Don’t Look Now opens with a drowning, and the ripples from that event spread through every frame that follows. Nicolas Roeg’s 1973 adaptation of Daphne du Maurier’s short story is a film about grief that refuses to behave like a conventional narrative. Time fractures. Images recur in different contexts. Colors bleed from one scene into another with a logic that feels more like memory than storytelling. The result is something deeply unsettling, a horror film that earns its dread not through monsters but through the feeling that the world itself has become unreliable.
The film’s reputation has grown steadily over the decades. Early audiences were divided, unsure what to make of Roeg’s unconventional editing and elliptical storytelling. But the consensus now firmly places it among the greatest horror films, a work that influenced everything from psychological thrillers to arthouse horror and continues to reward analysis with each viewing.
Venice as a Labyrinth of Grief and Dread
Roeg’s use of Venice is arguably the film’s greatest achievement. He strips away the tourist-postcard beauty and reveals a city of narrow alleys, dead-end canals, and fog-choked waterways. Venice becomes a physical manifestation of the characters’ psychological state, a maze where every turn leads back to the same inescapable loss. The winter setting means the streets are emptied of crowds, and the city feels simultaneously beautiful and threatening, a place where getting lost isn’t just possible but inevitable.
Donald Sutherland and Julie Christie deliver performances of extraordinary intimacy. As John and Laura Baxter, a couple trying to rebuild their lives after the death of their daughter, they convey the texture of a real marriage with devastating specificity. The famous love scene, intercut with the couple dressing afterward, is often cited as one of cinema’s most authentic depictions of physical intimacy, and it works because it captures both the tenderness and the desperation of two people trying to reach each other through their pain.
Roeg’s editing is the film’s secret weapon. He cuts between time periods without warning, placing images from the future alongside the present in ways that the audience doesn’t fully understand until later. A flash of red. Water rippling in a church. A small figure running through an alley. These recurring motifs build an atmosphere of premonition that makes the entire film feel like it’s simultaneously happening and being remembered.
The sound design amplifies the unease. Footsteps echo in empty churches. Water laps against stone in patterns that seem almost deliberate. The city speaks in creaks and whispers, and Roeg uses these ambient sounds to maintain tension even in scenes where nothing overtly threatening occurs.

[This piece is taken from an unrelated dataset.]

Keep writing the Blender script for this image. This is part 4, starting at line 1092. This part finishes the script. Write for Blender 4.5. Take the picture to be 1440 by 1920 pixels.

Roeg’s Fragmented Style Demands Patience and Trust
The editing technique that makes the film so powerful is also its most divisive element. Roeg’s non-linear cuts can be genuinely confusing on first viewing, and some audiences find the approach more frustrating than illuminating. The film asks viewers to surrender to its rhythm rather than following a clear narrative thread, and that’s a significant ask, particularly for viewers expecting conventional horror pacing.
The supernatural elements remain genuinely ambiguous for most of the runtime. The blind psychic sisters who claim to see Laura’s dead daughter could be genuine, could be con artists, or could be something else entirely. This ambiguity is clearly intentional, but viewers who want clear answers about what’s real and what isn’t may find the film maddeningly elusive.
The pacing is deliberate in ways that test patience. The middle section, as John investigates the sisters and the police investigate a series of murders, moves slowly. The film trusts that the atmosphere it’s building will sustain interest, and for most viewers it does, but there are stretches where the narrative momentum stalls.
The film’s ending is one of cinema’s great shocks, but it also divides opinion. Without spoiling it, the conclusion recontextualizes everything that came before in a way that some viewers find brilliant and others find either confusing or unsatisfying. It’s the kind of ending that improves dramatically on repeat viewings, which means first-time viewers may walk away uncertain about what they just experienced.
How Grief Distorts Everything It Touches
The film’s deepest insight is about how grief changes perception itself. John sees the world through the lens of his loss, and that lens distorts everything. Coincidences become omens. Strangers become threats. A flash of red in the corner of his vision becomes an obsession. Roeg uses his fragmented editing to put the audience inside this distorted perception, so that we experience the same pattern-seeking, the same desperate need to find meaning in random events, that grief imposes on its sufferers.
Should You Watch Don’t Look Now?
This film is essential for anyone interested in horror that operates through atmosphere and psychology. It rewards patience and close attention, and its visual language is genuinely unlike anything else in the genre. Approach it as an experience rather than a puzzle to be solved. Skip it if you need clear narrative logic or if ambiguity in horror frustrates rather than intrigues you. This is a film that works on feeling rather than explanation, and it requires viewers willing to meet it on those terms.
The Verdict on Don’t Look Now
Roeg crafted something extraordinary here, a horror film that’s equally about the mystery of grief and the grief of mystery. Venice has never looked more beautiful or more threatening, Sutherland and Christie deliver career-defining performances, and the editing creates a sense of temporal dislocation that gets under your skin in ways that persist long after the credits. It demands more from its audience than most horror films, and it repays that investment with an experience that deepens with every viewing.